Data »
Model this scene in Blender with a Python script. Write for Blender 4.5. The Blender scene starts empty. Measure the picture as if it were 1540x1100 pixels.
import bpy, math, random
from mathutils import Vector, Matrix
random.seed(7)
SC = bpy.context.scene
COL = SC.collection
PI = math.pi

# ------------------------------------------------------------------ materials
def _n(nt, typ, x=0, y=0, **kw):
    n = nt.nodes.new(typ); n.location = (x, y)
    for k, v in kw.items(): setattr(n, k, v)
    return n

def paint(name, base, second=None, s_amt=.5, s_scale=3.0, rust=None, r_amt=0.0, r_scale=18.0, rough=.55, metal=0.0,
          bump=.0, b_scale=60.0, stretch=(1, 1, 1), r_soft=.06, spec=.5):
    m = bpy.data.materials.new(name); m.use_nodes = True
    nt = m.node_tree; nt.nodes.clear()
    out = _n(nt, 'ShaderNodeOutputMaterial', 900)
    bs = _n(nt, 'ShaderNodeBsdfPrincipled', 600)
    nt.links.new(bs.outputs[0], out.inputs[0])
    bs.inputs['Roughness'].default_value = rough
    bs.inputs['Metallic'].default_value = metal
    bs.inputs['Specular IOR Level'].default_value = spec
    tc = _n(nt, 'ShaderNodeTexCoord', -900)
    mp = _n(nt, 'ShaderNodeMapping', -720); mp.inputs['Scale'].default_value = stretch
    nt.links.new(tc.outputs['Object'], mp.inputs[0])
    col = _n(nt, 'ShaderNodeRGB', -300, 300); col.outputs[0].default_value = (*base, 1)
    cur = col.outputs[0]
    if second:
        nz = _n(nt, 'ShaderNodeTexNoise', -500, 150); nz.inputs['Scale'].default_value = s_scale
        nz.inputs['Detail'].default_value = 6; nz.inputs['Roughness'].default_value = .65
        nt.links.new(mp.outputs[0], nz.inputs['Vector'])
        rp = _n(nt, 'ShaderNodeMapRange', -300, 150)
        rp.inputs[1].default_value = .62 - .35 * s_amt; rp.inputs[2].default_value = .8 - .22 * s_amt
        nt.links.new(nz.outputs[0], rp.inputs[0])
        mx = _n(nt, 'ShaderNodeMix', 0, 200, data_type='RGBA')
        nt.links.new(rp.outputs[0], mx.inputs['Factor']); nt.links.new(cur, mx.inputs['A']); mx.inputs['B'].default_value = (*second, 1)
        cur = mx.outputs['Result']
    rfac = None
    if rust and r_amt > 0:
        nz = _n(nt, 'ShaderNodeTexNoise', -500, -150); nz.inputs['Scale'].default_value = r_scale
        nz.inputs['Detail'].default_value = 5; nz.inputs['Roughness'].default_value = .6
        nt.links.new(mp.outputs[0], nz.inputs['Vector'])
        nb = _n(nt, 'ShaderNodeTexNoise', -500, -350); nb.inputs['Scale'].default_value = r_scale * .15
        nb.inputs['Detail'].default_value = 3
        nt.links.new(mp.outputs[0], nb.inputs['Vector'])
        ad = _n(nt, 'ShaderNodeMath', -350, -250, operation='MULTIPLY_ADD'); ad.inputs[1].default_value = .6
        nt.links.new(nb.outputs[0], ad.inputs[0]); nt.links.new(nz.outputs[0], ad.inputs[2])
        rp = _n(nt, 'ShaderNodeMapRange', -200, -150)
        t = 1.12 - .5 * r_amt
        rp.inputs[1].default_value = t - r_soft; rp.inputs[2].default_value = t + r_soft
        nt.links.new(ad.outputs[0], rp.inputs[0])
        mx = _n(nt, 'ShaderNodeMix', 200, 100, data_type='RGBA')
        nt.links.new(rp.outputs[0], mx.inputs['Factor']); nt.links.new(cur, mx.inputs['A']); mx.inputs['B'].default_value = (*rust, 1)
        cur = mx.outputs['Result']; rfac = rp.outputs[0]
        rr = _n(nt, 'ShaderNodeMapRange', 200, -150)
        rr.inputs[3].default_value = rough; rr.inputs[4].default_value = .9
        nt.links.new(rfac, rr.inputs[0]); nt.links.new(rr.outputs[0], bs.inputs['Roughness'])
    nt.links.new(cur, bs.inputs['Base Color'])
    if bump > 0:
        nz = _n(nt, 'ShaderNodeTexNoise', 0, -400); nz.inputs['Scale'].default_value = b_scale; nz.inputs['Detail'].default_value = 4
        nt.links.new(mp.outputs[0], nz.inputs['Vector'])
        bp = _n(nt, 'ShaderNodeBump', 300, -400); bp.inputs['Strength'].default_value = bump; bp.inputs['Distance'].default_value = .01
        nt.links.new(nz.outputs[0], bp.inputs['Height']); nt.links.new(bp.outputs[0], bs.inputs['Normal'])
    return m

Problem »
Retype the material in full. Each word must match.

Completed task »
Model this scene in Blender with a Python script. Write for Blender 4.5. The Blender scene starts empty. Measure the picture as if it were 1540x1100 pixels.
import bpy, math, random
from mathutils import Vector, Matrix
random.seed(7)
SC = bpy.context.scene
COL = SC.collection
PI = math.pi

# ------------------------------------------------------------------ materials
def _n(nt, typ, x=0, y=0, **kw):
    n = nt.nodes.new(typ); n.location = (x, y)
    for k, v in kw.items(): setattr(n, k, v)
    return n

def paint(name, base, second=None, s_amt=.5, s_scale=3.0, rust=None, r_amt=0.0, r_scale=18.0, rough=.55, metal=0.0,
          bump=.0, b_scale=60.0, stretch=(1, 1, 1), r_soft=.06, spec=.5):
    m = bpy.data.materials.new(name); m.use_nodes = True
    nt = m.node_tree; nt.nodes.clear()
    out = _n(nt, 'ShaderNodeOutputMaterial', 900)
    bs = _n(nt, 'ShaderNodeBsdfPrincipled', 600)
    nt.links.new(bs.outputs[0], out.inputs[0])
    bs.inputs['Roughness'].default_value = rough
    bs.inputs['Metallic'].default_value = metal
    bs.inputs['Specular IOR Level'].default_value = spec
    tc = _n(nt, 'ShaderNodeTexCoord', -900)
    mp = _n(nt, 'ShaderNodeMapping', -720); mp.inputs['Scale'].default_value = stretch
    nt.links.new(tc.outputs['Object'], mp.inputs[0])
    col = _n(nt, 'ShaderNodeRGB', -300, 300); col.outputs[0].default_value = (*base, 1)
    cur = col.outputs[0]
    if second:
        nz = _n(nt, 'ShaderNodeTexNoise', -500, 150); nz.inputs['Scale'].default_value = s_scale
        nz.inputs['Detail'].default_value = 6; nz.inputs['Roughness'].default_value = .65
        nt.links.new(mp.outputs[0], nz.inputs['Vector'])
        rp = _n(nt, 'ShaderNodeMapRange', -300, 150)
        rp.inputs[1].default_value = .62 - .35 * s_amt; rp.inputs[2].default_value = .8 - .22 * s_amt
        nt.links.new(nz.outputs[0], rp.inputs[0])
        mx = _n(nt, 'ShaderNodeMix', 0, 200, data_type='RGBA')
        nt.links.new(rp.outputs[0], mx.inputs['Factor']); nt.links.new(cur, mx.inputs['A']); mx.inputs['B'].default_value = (*second, 1)
        cur = mx.outputs['Result']
    rfac = None
    if rust and r_amt > 0:
        nz = _n(nt, 'ShaderNodeTexNoise', -500, -150); nz.inputs['Scale'].default_value = r_scale
        nz.inputs['Detail'].default_value = 5; nz.inputs['Roughness'].default_value = .6
        nt.links.new(mp.outputs[0], nz.inputs['Vector'])
        nb = _n(nt, 'ShaderNodeTexNoise', -500, -350); nb.inputs['Scale'].default_value = r_scale * .15
        nb.inputs['Detail'].default_value = 3
        nt.links.new(mp.outputs[0], nb.inputs['Vector'])
        ad = _n(nt, 'ShaderNodeMath', -350, -250, operation='MULTIPLY_ADD'); ad.inputs[1].default_value = .6
        nt.links.new(nb.outputs[0], ad.inputs[0]); nt.links.new(nz.outputs[0], ad.inputs[2])
        rp = _n(nt, 'ShaderNodeMapRange', -200, -150)
        t = 1.12 - .5 * r_amt
        rp.inputs[1].default_value = t - r_soft; rp.inputs[2].default_value = t + r_soft
        nt.links.new(ad.outputs[0], rp.inputs[0])
        mx = _n(nt, 'ShaderNodeMix', 200, 100, data_type='RGBA')
        nt.links.new(rp.outputs[0], mx.inputs['Factor']); nt.links.new(cur, mx.inputs['A']); mx.inputs['B'].default_value = (*rust, 1)
        cur = mx.outputs['Result']; rfac = rp.outputs[0]
        rr = _n(nt, 'ShaderNodeMapRange', 200, -150)
        rr.inputs[3].default_value = rough; rr.inputs[4].default_value = .9
        nt.links.new(rfac, rr.inputs[0]); nt.links.new(rr.outputs[0], bs.inputs['Roughness'])
    nt.links.new(cur, bs.inputs['Base Color'])
    if bump > 0:
        nz = _n(nt, 'ShaderNodeTexNoise', 0, -400); nz.inputs['Scale'].default_value = b_scale; nz.inputs['Detail'].default_value = 4
        nt.links.new(mp.outputs[0], nz.inputs['Vector'])
        bp = _n(nt, 'ShaderNodeBump', 300, -400); bp.inputs['Strength'].default_value = bump; bp.inputs['Distance'].default_value = .01
        nt.links.new(nz.outputs[0], bp.inputs['Height']); nt.links.new(bp.outputs[0], bs.inputs['Normal'])
    return m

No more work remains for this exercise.